As the organizers with Stop Cop City Dallas continue to strategize and mobilize, Hutcherson said that she sees the mobilizing of students across the University of North Texas system as a victory. Four of the five campuses have formed a Stop Cop City coalition of their own to pressure administrators to back out of the partnership with the Dallas Police Department through protests and organizing.
“We are continuing to educate the public, and also figure out and strategize ways to continue applying pressure to ensure that this is not built,” Hutcherson said.
The organizers with the Anti Police-Terror Project and the coalition in the Bay Area have been holding town halls and rallies to stop their Cop City from being built — and teachers, students, environmental activists, residents and health care workers have been mobilized to join the cause. They’ve also been organizing alongside the Ohlone people, who are native to Northern California where this project is being built and have been decrying a Cop City being built on their land.

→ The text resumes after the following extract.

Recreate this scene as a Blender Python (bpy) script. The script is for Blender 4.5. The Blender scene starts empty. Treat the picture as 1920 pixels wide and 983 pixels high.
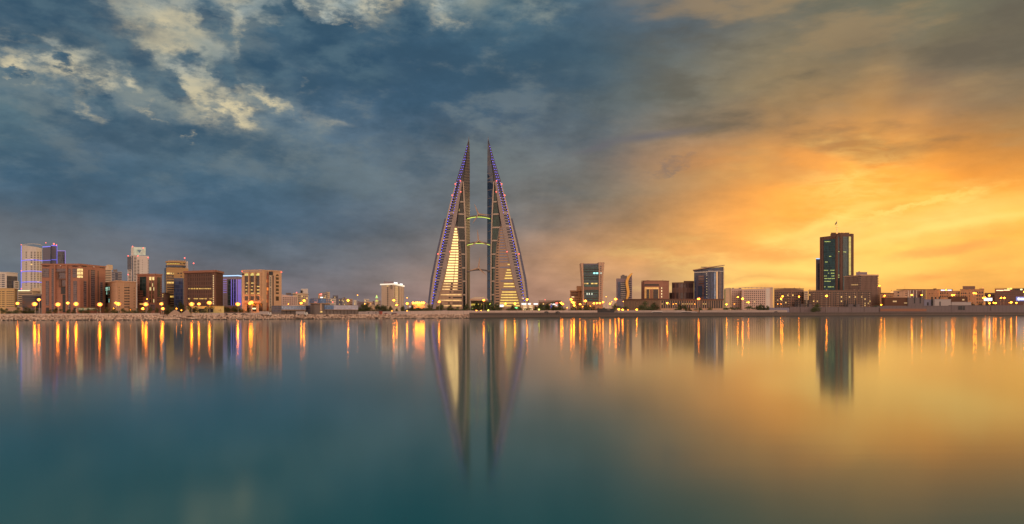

In Chicago, activists were able to delay the Cop City project, but not its eventual construction. Undeterred, Hart said that some of the youth organizers involved in the No Cop Academy coalition successfully campaigned for a $21 million cut from Chicago public schools’ contract with the Chicago Police Department, which eventually led to the contract’s end.
Around the country, activists and organizers have been building solidarity with the struggle in Atlanta and other states, as well as Palestine. As Hart noted, solidarity is important during this “clear orchestrated push for militarization and hyper investment in police — in the wake of arguably the largest protests in U.S. history calling for the defunding of the police.”
“We need to be supporting each other across city and state lines, and not just treating these as a bunch of little battles against individual Cop Academies or Cop Cities,” he said. “Our response needs to be as orchestrated as the police state’s response to our organizing.”